At the end of our meeting today, sitting catty corner at the bar, my client said to me, “I have just one more question for you.”
“Hit me,” I said.
He paused for a moment, his face muscles tightened and he got a serious look in his eye, then he said, “Am I thinking big enough?”
Without hesitation, I blurted, “NO.”
Watching his non-verbals I could see he was jolted, but he was pleased to get the answer he wanted.
We both knew that if he’s asking the question, then the answer is “no.”
You know when you are thinking big. You question when you are thinking small.
In starting Amazon, Jeff Bezos never failed the test of thinking small.
He started small with one product, selling books, but he was never thinking small.
Michelangelo said, “The greater danger for most of us lies not in setting our aim too high and falling short; but in setting our aim too low, and achieving our mark.”
I have met many men and women who have achieved great success, but few who feel they have gone as far as they can go. As my old trainer used to say, “If you’re not puking in the corner, you can stand up and fight.”
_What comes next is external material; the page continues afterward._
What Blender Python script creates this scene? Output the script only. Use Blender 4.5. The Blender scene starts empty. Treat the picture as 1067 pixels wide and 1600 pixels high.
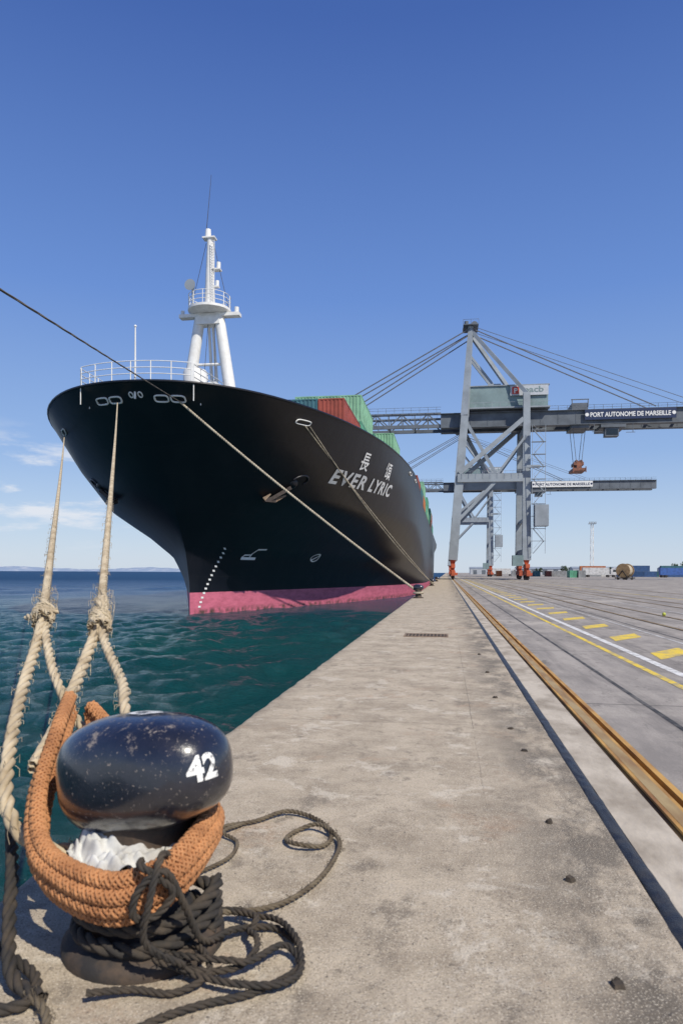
import bpy, bmesh, math, random
import numpy as np
from mathutils import Vector, Matrix, noise as mnoise
random.seed(7); rng=np.random.RandomState(5)
S=bpy.context.scene; COL=S.collection
R=math.radians
# ---------------------------------------------------------------- node helper
class NT:
    def __init__(s,name):
        s.m=bpy.data.materials.new(name); s.m.use_nodes=True
        s.t=s.m.node_tree; s.b=s.t.nodes['Principled BSDF']
        s.pos=None
    def n(s,typ,props=None,**ins):
        nd=s.t.nodes.new(typ)
        for k,v in (props or {}).items(): setattr(nd,k,v)
        for k,v in ins.items():
            key=int(k[1:]) if k[0]=='i' and k[1:].isdigit() else k.replace('_',' ')
            s.set(nd.inputs[key],v)
        return nd
    def set(s,inp,v):
        if hasattr(v,'is_output') : s.t.links.new(v,inp)
        else:
            if isinstance(v,tuple) and len(v)==3 and inp.type=='RGBA': v=(*v,1)
            inp.default_value=v
    def P(s,world=True):
        if s.pos is None:
            s.pos=s.n('ShaderNodeNewGeometry').outputs['Position'] if world else s.n('ShaderNodeTexCoord').outputs['Object']
        return s.pos
    def scl(s,v,sc,loc=(0,0,0)):
        return s.n('ShaderNodeMapping',Vector=v,Scale=sc,Location=loc).outputs[0]
    def noise(s,v,scale,detail=4,rough=.55,dist=0):
        return s.n('ShaderNodeTexNoise',Vector=v,Scale=scale,Detail=detail,Roughness=rough,Distortion=dist).outputs['Fac']
    def rng(s,v,a,b,c=0.,d=1.):
        return s.n('ShaderNodeMapRange',i0=v,i1=a,i2=b,i3=c,i4=d).outputs[0]
    def math(s,op,a,b=0.):
        return s.n('ShaderNodeMath',{'operation':op},i0=a,i1=b).outputs[0]
    def mix(s,f,a,b,mode='MIX'):
        nd=s.t.nodes.new('ShaderNodeMix'); nd.data_type='RGBA'; nd.blend_type=mode
        s.set(nd.inputs[0],f); s.set(nd.inputs[6],a); s.set(nd.inputs[7],b); return nd.outputs[2]
    def bump(s,h,strength=.3,dist=.01,normal=None):
        nd=s.n('ShaderNodeBump',Height=h,Strength=strength,Distance=dist)
        if normal is not None: s.set(nd.inputs['Normal'],normal)
        return nd.outputs[0]
    def out(s,col=None,rough=None,metal=None,normal=None,**k):
        if col is not None: s.set(s.b.inputs['Base Color'],col)
        if rough is not None: s.set(s.b.inputs['Roughness'],rough)
        if metal is not None: s.set(s.b.inputs['Metallic'],metal)
        if normal is not None: s.set(s.b.inputs['Normal'],normal)
        for a,v in k.items(): s.set(s.b.inputs[a.replace('_',' ')],v)
        return s.m
def sm(name,c,c2=None,scale=3.,rough=.5,bump=.15,bd=.005,metal=0.,lo=.4,hi=.65,world=False,detail=5,stretch=(1,1,1)):
    t=NT(name); p=t.scl(t.P(world),stretch)
    if c2 is None: c2=tuple(x*.65 for x in c)
    f=t.rng(t.noise(p,scale,detail),lo,hi)
    f2=t.noise(p,scale*9,3)
    col=t.mix(f,c,c2); col=t.mix(t.rng(f2,.3,.75,0,.35),col,tuple(x*.7 for x in c))
    return t.out(col,t.rng(f,0,1,rough,min(1,rough+.15)),metal,t.bump(f2,bump,bd))
# ---------------------------------------------------------------- mesh builder
ROOT={}
class MB:
    def __init__(s): s.v=[]; s.f=[]; s.mi=[]; s.cur=0
    def add(s,vs,fs):
        o=len(s.v); s.v.extend([tuple(map(float,v)) for v in vs]); s.f.extend([tuple(i+o for i in f) for f in fs]); s.mi.extend([s.cur]*len(fs))
    def box(s,c,d,rz=0):
        x,y,z=d[0]/2,d[1]/2,d[2]/2; vs=[]
        ca,sa=math.cos(rz),math.sin(rz)
        for a in((-x,-y,-z),(x,-y,-z),(x,y,-z),(-x,y,-z),(-x,-y,z),(x,-y,z),(x,y,z),(-x,y,z)):
            vs.append((c[0]+a[0]*ca-a[1]*sa,c[1]+a[0]*sa+a[1]*ca,c[2]+a[2]))
        s.add(vs,[(3,2,1,0),(4,5,6,7),(0,1,5,4),(1,2,6,5),(2,3,7,6),(3,0,4,7)])
    def bb(s,a,b):
        s.box([(a[i]+b[i])/2 for i in range(3)],[abs(b[i]-a[i]) for i in range(3)])
    def beam(s,p,q,w,h=None,w2=None,h2=None,up=(0,0,1)):
        h=h or w; w2=w2 or w; h2=h2 or h
        p=Vector(p);q=Vector(q);d=(q-p).normalized();u=Vector(up)
        if abs(d.dot(u))>.98:u=Vector((0,1,0))
        x=d.cross(u).normalized();y=x.cross(d)
        vs=[p+x*a*w/2+y*b*h/2 for a,b in((-1,-1),(1,-1),(1,1),(-1,1))]+[q+x*a*w2/2+y*b*h2/2 for a,b in((-1,-1),(1,-1),(1,1),(-1,1))]
        s.add(vs,[(3,2,1,0),(4,5,6,7),(0,1,5,4),(1,2,6,5),(2,3,7,6),(3,0,4,7)])
    def cyl(s,p,q,r,r2=None,n=12):
        r2=r if r2 is None else r2
        p=Vector(p);q=Vector(q);d=(q-p).normalized();u=Vector((0,0,1))
        if abs(d.dot(u))>.98:u=Vector((0,1,0))
        x=d.cross(u).normalized();y=x.cross(d);vs=[]
        for c,rr in((p,r),(q,r2)):
            for i in range(n):
                a=2*math.pi*i/n; vs.append(c+(x*math.cos(a)+y*math.sin(a))*rr)
        s.add(vs,[(i,(i+1)%n,n+(i+1)%n,n+i) for i in range(n)]+[tuple(range(n))[::-1],tuple(range(n,2*n))])
    def tube(s,pts,r,n=6,closed=False):
        pts=[Vector(p) for p in pts]; N=len(pts); vs=[]
        prev=None
        for i,p in enumerate(pts):
            a=pts[(i-1)%N] if (closed or i>0) else p; b=pts[(i+1)%N] if (closed or i<N-1) else p
            d=(b-a).normalized()
            if prev is None:
                u=Vector((0,0,1)) if abs(d.z)<.95 else Vector((1,0,0)); x=d.cross(u).normalized()
            else: x=(prev-d*prev.dot(d)).normalized()
            prev=x;y=x.cross(d)
            for k in range(n):
                t=2*math.pi*k/n; vs.append(p+(x*math.cos(t)+y*math.sin(t))*r)
        fs=[]
        for i in range(N if closed else N-1):
            j=(i+1)%N
            for k in range(n):
                fs.append((i*n+k,i*n+(k+1)%n,j*n+(k+1)%n,j*n+k))
        s.add(vs,fs)
    def sphere(s,c,r,nu=16,nv=10,sc=(1,1,1)):
        vs=[];fs=[]
        for j in range(nv+1):
            t=math.pi*j/nv
            for i in range(nu):
                a=2*math.pi*i/nu; vs.append((c[0]+r*sc[0]*math.sin(t)*math.cos(a),c[1]+r*sc[1]*math.sin(t)*math.sin(a),c[2]+r*sc[2]*math.cos(t)))
        for j in range(nv):
            for i in range(nu): fs.append((j*nu+i,(j+1)*nu+i,(j+1)*nu+(i+1)%nu,j*nu+(i+1)%nu))
        s.add(vs,fs)
    def lathe(s,c,prof,n=32):
        vs=[];fs=[];m=len(prof)
        for r,z in prof:
            for i in range(n):
                a=2*math.pi*i/n; vs.append((c[0]+r*math.cos(a),c[1]+r*math.sin(a),c[2]+z))
        for j in range(m-1):
            for i in range(n): fs.append((j*n+i,j*n+(i+1)%n,(j+1)*n+(i+1)%n,(j+1)*n+i))
        s.add(vs,fs)
    def done(s,name,mats,parent=None,smooth=False,label=None,cat=None,group=None,kind=None,angle=None):
        if not isinstance(mats,(list,tuple)): mats=[mats]
        me=bpy.data.meshes.new(name)
        V=np.array(s.v)
        if parent is not None: off=np.array(ROOT[parent.name])
        else: off=np.array([(V[:,0].min()+V[:,0].max())/2,(V[:,1].min()+V[:,1].max())/2,V[:,2].min()])
        me.from_pydata((V-off).tolist(),[],s.f)
        for m in mats: me.materials.append(m)
        if len(mats)>1: me.polygons.foreach_set('material_index',s.mi)
        if smooth: me.polygons.foreach_set('use_smooth',[True]*len(me.polygons))
        me.update()
        ob=bpy.data.objects.new(name,me); COL.objects.link(ob)
        if parent is not None: ob.parent=parent
        else: ob.location=off.tolist()
        ROOT[ob.name]=tuple(off)
        if smooth and angle:
            me.set_sharp_from_angle(angle=R(angle))
        tag(ob,label,cat,group,kind); return ob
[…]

Last night another client told me, “I want people to write books about me. I want them to say, ‘I don’t know how he did it, but what he did is unbelievable.'”
He has no idea what we’ll cook up, but he has the taste of BIG.
I can get behind that. Every day of the week I get behind that.
Today I spoke with a fellow who told me that he was planning to get on the phone and beg me to take him on as a client.
It is true that based on the conversation I expected to have that even begging like Oliver Twist he would have failed, but as soon as he told me he was thinking big and has a mission to be a force for good, I was in.
‘Nuff said.
These are the people I want in my life. They are already playing big, but they want to see how far they can take it.
With that attitude it doesn’t matter how far you get.
As Norman Vincent Peale said, “Shoot for the moon because even if you miss, you’ll land among the stars.”